Q: My boyfriend and I have been together awhile, but I am having a hard time feeling accepted by his family. He won’t stand up for me when it comes to his mom and sister, and this has caused frequent arguments and even a recent breakup. We both have a child from a previous marriage, which has also caused disagreements and heartbreak. We’re trying to make things work and take things slowly, but I’m afraid this will continue to be a problem. I really want his mother’s blessing, but I’m afraid this will continue to be a problem. What should I do?

A: Kudos to you for taking things slowly in such a complicated relationship. It’s hard enough to make things work with in-laws when it’s just the two of you, but throwing kids into the mix will likely be a problem. The most important key is communication.

If you want things to work with your boyfriend, you have to communicate your feelings to him. You say he won’t stand up for you, so you should talk to him about this and tell him your expectations. Don’t expect him to know what you want, because that’s not going to happen. Also realize that men communicate differently than women, and sometimes they even shut down when it comes to relationship talk. You have to talk to him when he’s ready to listen, and I feel if you’re both trying to make things work, now he might be ready to listen.

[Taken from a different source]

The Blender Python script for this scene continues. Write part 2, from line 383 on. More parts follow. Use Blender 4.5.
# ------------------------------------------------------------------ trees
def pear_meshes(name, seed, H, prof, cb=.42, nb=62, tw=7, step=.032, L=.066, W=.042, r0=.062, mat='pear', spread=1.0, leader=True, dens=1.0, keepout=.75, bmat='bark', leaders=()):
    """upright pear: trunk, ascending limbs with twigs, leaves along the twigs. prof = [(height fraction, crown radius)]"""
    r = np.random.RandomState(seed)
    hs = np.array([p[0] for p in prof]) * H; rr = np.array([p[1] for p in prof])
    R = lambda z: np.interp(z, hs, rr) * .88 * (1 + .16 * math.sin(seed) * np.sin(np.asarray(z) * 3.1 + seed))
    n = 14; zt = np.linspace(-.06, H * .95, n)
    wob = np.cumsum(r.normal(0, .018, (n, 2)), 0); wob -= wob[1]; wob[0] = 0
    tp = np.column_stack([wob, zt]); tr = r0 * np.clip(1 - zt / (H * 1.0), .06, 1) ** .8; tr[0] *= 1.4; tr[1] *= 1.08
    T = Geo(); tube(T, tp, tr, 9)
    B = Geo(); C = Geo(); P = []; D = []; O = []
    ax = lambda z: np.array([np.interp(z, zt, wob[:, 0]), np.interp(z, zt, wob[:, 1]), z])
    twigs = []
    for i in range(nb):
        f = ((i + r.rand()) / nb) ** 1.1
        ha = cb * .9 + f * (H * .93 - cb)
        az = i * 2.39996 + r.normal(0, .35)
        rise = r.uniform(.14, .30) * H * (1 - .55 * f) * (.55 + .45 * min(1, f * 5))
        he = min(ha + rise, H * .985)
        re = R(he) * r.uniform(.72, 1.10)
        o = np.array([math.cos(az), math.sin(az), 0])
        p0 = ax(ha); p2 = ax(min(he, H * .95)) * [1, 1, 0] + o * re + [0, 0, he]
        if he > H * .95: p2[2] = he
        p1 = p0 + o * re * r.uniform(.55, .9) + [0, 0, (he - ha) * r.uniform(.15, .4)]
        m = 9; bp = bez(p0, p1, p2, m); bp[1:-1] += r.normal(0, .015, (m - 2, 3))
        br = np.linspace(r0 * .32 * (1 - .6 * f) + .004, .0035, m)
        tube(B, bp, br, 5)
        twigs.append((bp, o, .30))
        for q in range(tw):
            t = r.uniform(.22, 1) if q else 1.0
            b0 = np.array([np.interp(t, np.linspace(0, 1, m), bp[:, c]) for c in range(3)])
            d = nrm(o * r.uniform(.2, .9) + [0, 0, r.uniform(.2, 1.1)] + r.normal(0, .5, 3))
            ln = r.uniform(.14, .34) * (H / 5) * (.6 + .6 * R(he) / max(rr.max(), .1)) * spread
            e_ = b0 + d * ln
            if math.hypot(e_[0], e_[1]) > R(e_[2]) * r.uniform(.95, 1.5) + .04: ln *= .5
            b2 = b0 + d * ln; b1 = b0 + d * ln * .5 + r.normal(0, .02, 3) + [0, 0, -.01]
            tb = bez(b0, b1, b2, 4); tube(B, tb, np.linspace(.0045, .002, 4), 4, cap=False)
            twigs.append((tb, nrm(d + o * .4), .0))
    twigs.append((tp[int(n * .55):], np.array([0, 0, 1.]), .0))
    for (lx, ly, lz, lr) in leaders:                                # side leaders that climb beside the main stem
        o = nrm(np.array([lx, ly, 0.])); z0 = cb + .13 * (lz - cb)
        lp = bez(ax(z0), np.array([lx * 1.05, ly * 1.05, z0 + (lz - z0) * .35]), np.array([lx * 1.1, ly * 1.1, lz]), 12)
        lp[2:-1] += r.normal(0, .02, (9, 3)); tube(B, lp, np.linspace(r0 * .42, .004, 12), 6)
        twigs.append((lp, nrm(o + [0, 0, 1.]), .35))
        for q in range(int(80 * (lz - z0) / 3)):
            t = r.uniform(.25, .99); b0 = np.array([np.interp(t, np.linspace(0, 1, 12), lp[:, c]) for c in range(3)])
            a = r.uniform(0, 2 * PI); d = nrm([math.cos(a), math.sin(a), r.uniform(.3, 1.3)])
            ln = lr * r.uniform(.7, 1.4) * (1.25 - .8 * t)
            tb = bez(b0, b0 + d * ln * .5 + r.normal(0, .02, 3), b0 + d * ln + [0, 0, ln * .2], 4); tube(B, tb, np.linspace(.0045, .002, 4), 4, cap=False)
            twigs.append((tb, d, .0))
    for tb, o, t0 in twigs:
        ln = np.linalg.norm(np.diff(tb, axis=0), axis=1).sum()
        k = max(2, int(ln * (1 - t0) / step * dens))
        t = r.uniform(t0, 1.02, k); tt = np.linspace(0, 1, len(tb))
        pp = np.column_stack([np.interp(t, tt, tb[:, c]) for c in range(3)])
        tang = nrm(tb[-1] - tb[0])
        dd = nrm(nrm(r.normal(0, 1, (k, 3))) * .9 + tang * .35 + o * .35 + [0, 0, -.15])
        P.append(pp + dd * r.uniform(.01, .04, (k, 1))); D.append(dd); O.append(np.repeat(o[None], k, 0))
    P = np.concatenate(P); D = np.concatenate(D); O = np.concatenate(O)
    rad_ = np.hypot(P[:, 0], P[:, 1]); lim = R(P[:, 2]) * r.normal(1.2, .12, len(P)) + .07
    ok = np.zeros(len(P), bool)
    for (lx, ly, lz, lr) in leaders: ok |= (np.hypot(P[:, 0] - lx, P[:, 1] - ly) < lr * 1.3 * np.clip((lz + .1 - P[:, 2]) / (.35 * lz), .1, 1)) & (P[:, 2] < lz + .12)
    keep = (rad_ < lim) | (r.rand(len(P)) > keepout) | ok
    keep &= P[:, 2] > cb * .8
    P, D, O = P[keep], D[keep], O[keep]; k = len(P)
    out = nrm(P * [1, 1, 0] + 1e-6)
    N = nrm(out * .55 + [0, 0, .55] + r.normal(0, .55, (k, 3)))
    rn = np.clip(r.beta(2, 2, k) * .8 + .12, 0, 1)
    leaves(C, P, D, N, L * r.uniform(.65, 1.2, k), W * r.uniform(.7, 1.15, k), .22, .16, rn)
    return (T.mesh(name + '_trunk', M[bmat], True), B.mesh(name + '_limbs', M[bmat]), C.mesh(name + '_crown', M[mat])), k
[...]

Encourage him to talk to his mom and sister about how he feels and about what he expects from them. And when the time is right, go see his mom, talk to her, tell her how you feel about her son and how you’d like her blessing, and have a heart to heart. This might require several instances and even a girls’ date where you can create that special bond with her. As for the sister, the same might work with her. If not, recognize that you two might never see eye to eye, but you don’t have to have a sister’s blessing to make things work with your boyfriend.

A mother is likely to have a hard time accepting her son’s significant other, especially when kids from a previous marriage are involved. Don’t forget that she has likely been hurt from the destruction of a previous marriage, and maybe she’s scared to open her arms to a new person in her son’s life. Be open to what she has to tell you and don’t be afraid to say what you’re feeling. Remember, though, not to play the blame game or throw accusations.

And if she still doesn’t accept you, you’ve done what you could and he has to decide what he’s going to do. But never issue an ultimatum, because a man should never have to choose between his family and the woman he loves. There can be an equal balance, and you can have a good relationship even without the in-law’s acceptance. If they won’t accept you and he wants to make things work, he’ll have to learn to set and stick to boundaries between his relationship with them and with you.

Remember, the best piece of advice when it comes to family is to never complain about your relationship to family. If you have an argument, avoid venting to the family. There’s plenty of open air and stars out there to vent to if you must, but bringing them into your arguments or what’s going on in your relationship will only make it harder on them, and you.